* BEGIN Records for this exercise *
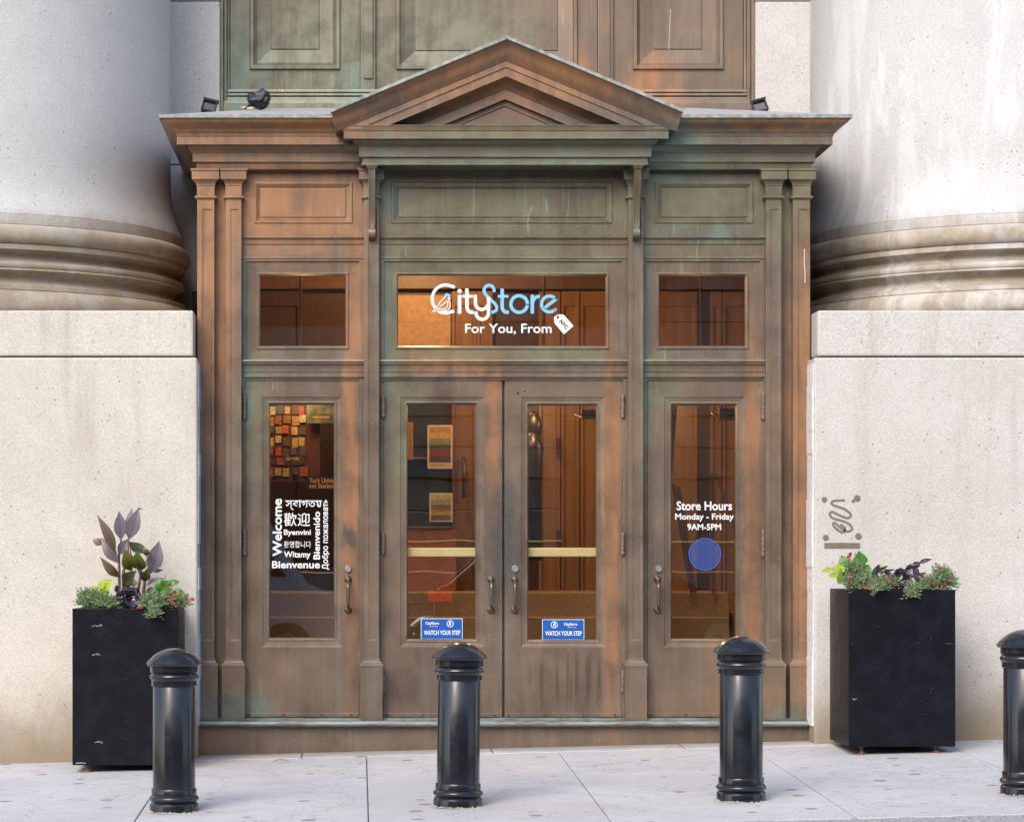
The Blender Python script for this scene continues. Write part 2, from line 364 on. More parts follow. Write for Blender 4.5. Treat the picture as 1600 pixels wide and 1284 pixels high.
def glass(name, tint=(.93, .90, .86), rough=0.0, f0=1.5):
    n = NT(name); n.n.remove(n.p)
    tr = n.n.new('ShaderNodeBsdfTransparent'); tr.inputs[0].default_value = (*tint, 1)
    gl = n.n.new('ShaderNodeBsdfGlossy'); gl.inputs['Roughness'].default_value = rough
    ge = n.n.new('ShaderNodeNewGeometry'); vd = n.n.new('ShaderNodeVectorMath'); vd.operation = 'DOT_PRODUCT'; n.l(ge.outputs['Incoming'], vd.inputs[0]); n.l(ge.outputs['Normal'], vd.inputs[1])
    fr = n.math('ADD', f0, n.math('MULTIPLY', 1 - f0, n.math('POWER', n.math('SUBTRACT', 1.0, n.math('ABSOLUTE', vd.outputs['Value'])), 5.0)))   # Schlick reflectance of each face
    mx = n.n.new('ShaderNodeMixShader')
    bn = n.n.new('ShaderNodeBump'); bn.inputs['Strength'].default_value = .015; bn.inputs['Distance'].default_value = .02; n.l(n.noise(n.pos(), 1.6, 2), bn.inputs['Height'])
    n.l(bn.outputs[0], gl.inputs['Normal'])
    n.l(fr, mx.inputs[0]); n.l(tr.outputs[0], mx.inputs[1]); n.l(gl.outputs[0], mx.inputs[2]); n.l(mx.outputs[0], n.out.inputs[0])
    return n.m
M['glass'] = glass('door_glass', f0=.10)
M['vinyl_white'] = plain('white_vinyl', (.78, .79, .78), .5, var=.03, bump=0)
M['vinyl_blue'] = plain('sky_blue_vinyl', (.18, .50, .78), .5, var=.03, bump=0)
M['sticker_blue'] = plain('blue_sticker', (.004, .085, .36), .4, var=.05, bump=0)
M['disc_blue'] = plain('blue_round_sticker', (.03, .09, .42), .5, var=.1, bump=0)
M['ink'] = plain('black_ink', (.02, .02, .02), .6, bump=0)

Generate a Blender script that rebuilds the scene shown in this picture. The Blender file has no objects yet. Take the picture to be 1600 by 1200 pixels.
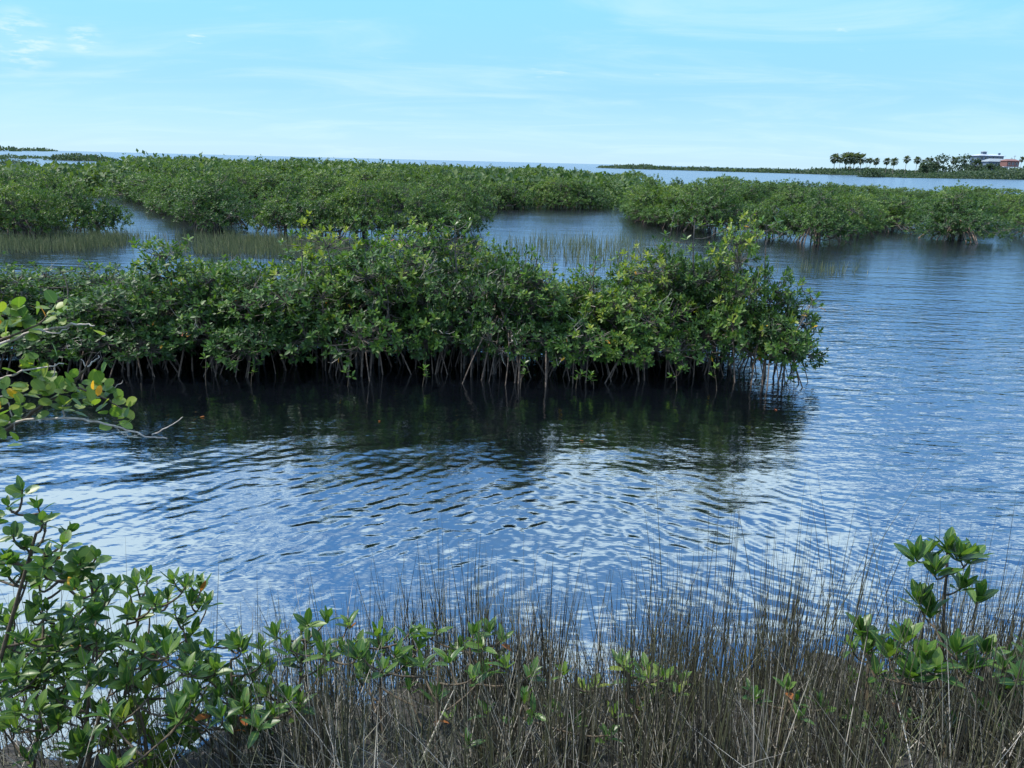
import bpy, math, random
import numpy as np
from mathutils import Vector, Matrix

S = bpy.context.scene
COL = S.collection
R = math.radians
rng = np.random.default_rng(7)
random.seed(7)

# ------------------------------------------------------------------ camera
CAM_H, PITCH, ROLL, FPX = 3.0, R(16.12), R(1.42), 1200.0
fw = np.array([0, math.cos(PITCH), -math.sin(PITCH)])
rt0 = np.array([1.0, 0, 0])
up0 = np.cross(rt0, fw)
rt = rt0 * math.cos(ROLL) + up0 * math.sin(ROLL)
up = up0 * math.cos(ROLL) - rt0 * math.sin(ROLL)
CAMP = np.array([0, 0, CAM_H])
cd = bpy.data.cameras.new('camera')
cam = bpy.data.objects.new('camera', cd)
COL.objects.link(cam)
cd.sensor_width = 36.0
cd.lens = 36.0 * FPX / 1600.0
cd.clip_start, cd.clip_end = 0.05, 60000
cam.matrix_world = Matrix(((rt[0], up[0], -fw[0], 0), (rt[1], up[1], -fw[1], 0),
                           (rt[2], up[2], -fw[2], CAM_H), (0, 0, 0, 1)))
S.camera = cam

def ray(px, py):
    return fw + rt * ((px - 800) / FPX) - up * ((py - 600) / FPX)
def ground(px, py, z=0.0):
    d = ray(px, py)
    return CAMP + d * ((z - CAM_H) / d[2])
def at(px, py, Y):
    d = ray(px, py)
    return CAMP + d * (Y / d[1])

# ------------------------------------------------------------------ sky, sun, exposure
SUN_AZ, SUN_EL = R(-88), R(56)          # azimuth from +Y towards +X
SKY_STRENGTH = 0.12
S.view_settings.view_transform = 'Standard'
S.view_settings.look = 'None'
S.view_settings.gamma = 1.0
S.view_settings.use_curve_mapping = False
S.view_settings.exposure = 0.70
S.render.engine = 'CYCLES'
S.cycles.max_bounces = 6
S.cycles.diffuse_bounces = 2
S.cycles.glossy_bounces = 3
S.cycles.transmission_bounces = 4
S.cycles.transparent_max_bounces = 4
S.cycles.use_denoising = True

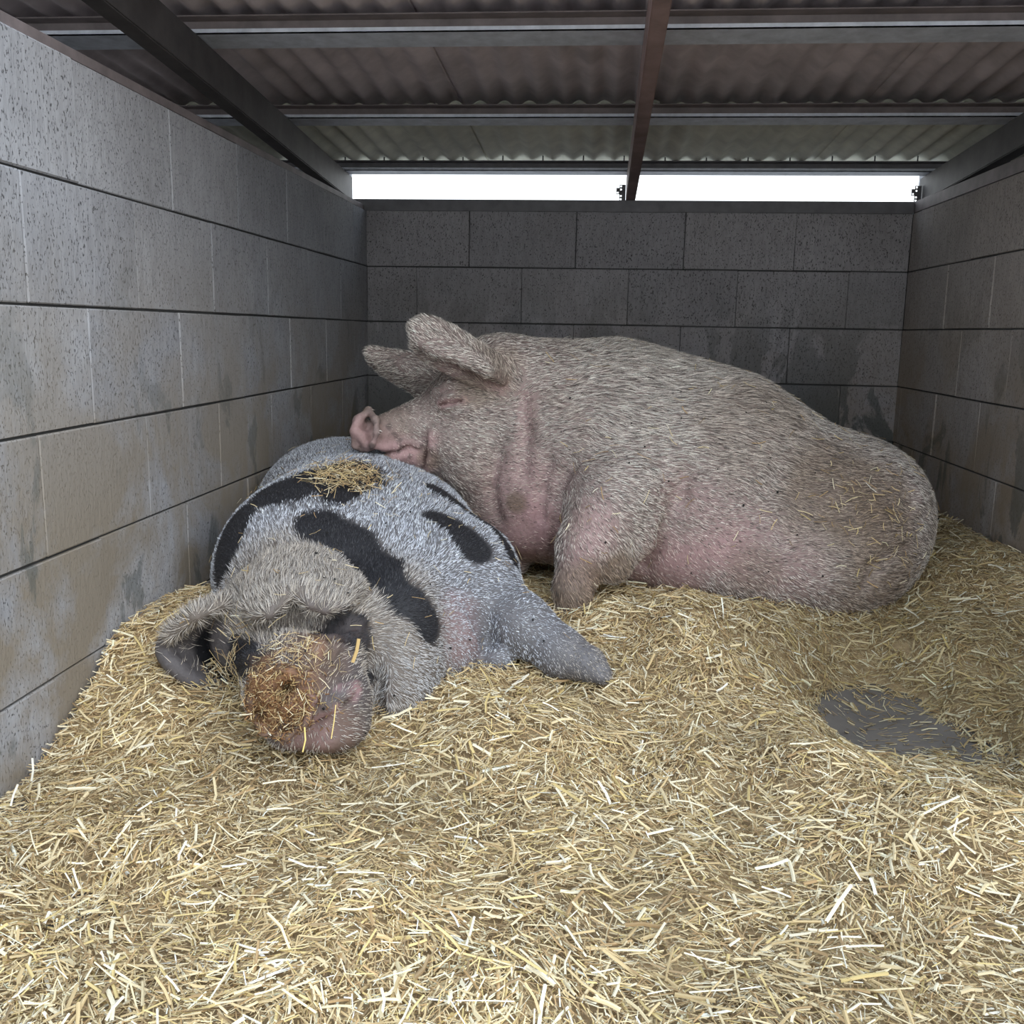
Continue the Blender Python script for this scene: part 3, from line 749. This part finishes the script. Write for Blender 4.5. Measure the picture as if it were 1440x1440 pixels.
* END Records for this exercise *
#### Directive:
From the listing above, print every entry precisely and drop the pictures.

#### Complete output:
The Blender Python script for this scene continues. Write part 2, from line 364 on. More parts follow. Write for Blender 4.5. Treat the picture as 1600 pixels wide and 1284 pixels high.
def glass(name, tint=(.93, .90, .86), rough=0.0, f0=1.5):
    n = NT(name); n.n.remove(n.p)
    tr = n.n.new('ShaderNodeBsdfTransparent'); tr.inputs[0].default_value = (*tint, 1)
    gl = n.n.new('ShaderNodeBsdfGlossy'); gl.inputs['Roughness'].default_value = rough
    ge = n.n.new('ShaderNodeNewGeometry'); vd = n.n.new('ShaderNodeVectorMath'); vd.operation = 'DOT_PRODUCT'; n.l(ge.outputs['Incoming'], vd.inputs[0]); n.l(ge.outputs['Normal'], vd.inputs[1])
    fr = n.math('ADD', f0, n.math('MULTIPLY', 1 - f0, n.math('POWER', n.math('SUBTRACT', 1.0, n.math('ABSOLUTE', vd.outputs['Value'])), 5.0)))   # Schlick reflectance of each face
    mx = n.n.new('ShaderNodeMixShader')
    bn = n.n.new('ShaderNodeBump'); bn.inputs['Strength'].default_value = .015; bn.inputs['Distance'].default_value = .02; n.l(n.noise(n.pos(), 1.6, 2), bn.inputs['Height'])
    n.l(bn.outputs[0], gl.inputs['Normal'])
    n.l(fr, mx.inputs[0]); n.l(tr.outputs[0], mx.inputs[1]); n.l(gl.outputs[0], mx.inputs[2]); n.l(mx.outputs[0], n.out.inputs[0])
    return n.m
M['glass'] = glass('door_glass', f0=.10)
M['vinyl_white'] = plain('white_vinyl', (.78, .79, .78), .5, var=.03, bump=0)
M['vinyl_blue'] = plain('sky_blue_vinyl', (.18, .50, .78), .5, var=.03, bump=0)
M['sticker_blue'] = plain('blue_sticker', (.004, .085, .36), .4, var=.05, bump=0)
M['disc_blue'] = plain('blue_round_sticker', (.03, .09, .42), .5, var=.1, bump=0)
M['ink'] = plain('black_ink', (.02, .02, .02), .6, bump=0)

Generate a Blender script that rebuilds the scene shown in this picture. The Blender file has no objects yet. Take the picture to be 1600 by 1200 pixels.
import bpy, math, random
import numpy as np
from mathutils import Vector, Matrix

S = bpy.context.scene
COL = S.collection
R = math.radians
rng = np.random.default_rng(7)
random.seed(7)

# ------------------------------------------------------------------ camera
CAM_H, PITCH, ROLL, FPX = 3.0, R(16.12), R(1.42), 1200.0
fw = np.array([0, math.cos(PITCH), -math.sin(PITCH)])
rt0 = np.array([1.0, 0, 0])
up0 = np.cross(rt0, fw)
rt = rt0 * math.cos(ROLL) + up0 * math.sin(ROLL)
up = up0 * math.cos(ROLL) - rt0 * math.sin(ROLL)
CAMP = np.array([0, 0, CAM_H])
cd = bpy.data.cameras.new('camera')
cam = bpy.data.objects.new('camera', cd)
COL.objects.link(cam)
cd.sensor_width = 36.0
cd.lens = 36.0 * FPX / 1600.0
cd.clip_start, cd.clip_end = 0.05, 60000
cam.matrix_world = Matrix(((rt[0], up[0], -fw[0], 0), (rt[1], up[1], -fw[1], 0),
                           (rt[2], up[2], -fw[2], CAM_H), (0, 0, 0, 1)))
S.camera = cam

def ray(px, py):
    return fw + rt * ((px - 800) / FPX) - up * ((py - 600) / FPX)
def ground(px, py, z=0.0):
    d = ray(px, py)
    return CAMP + d * ((z - CAM_H) / d[2])
def at(px, py, Y):
    d = ray(px, py)
    return CAMP + d * (Y / d[1])

# ------------------------------------------------------------------ sky, sun, exposure
SUN_AZ, SUN_EL = R(-88), R(56)          # azimuth from +Y towards +X
SKY_STRENGTH = 0.12
S.view_settings.view_transform = 'Standard'
S.view_settings.look = 'None'
S.view_settings.gamma = 1.0
S.view_settings.use_curve_mapping = False
S.view_settings.exposure = 0.70
S.render.engine = 'CYCLES'
S.cycles.max_bounces = 6
S.cycles.diffuse_bounces = 2
S.cycles.glossy_bounces = 3
S.cycles.transmission_bounces = 4
S.cycles.transparent_max_bounces = 4
S.cycles.use_denoising = True

Continue the Blender Python script for this scene: part 3, from line 749. This part finishes the script. Write for Blender 4.5. Measure the picture as if it were 1440x1440 pixels.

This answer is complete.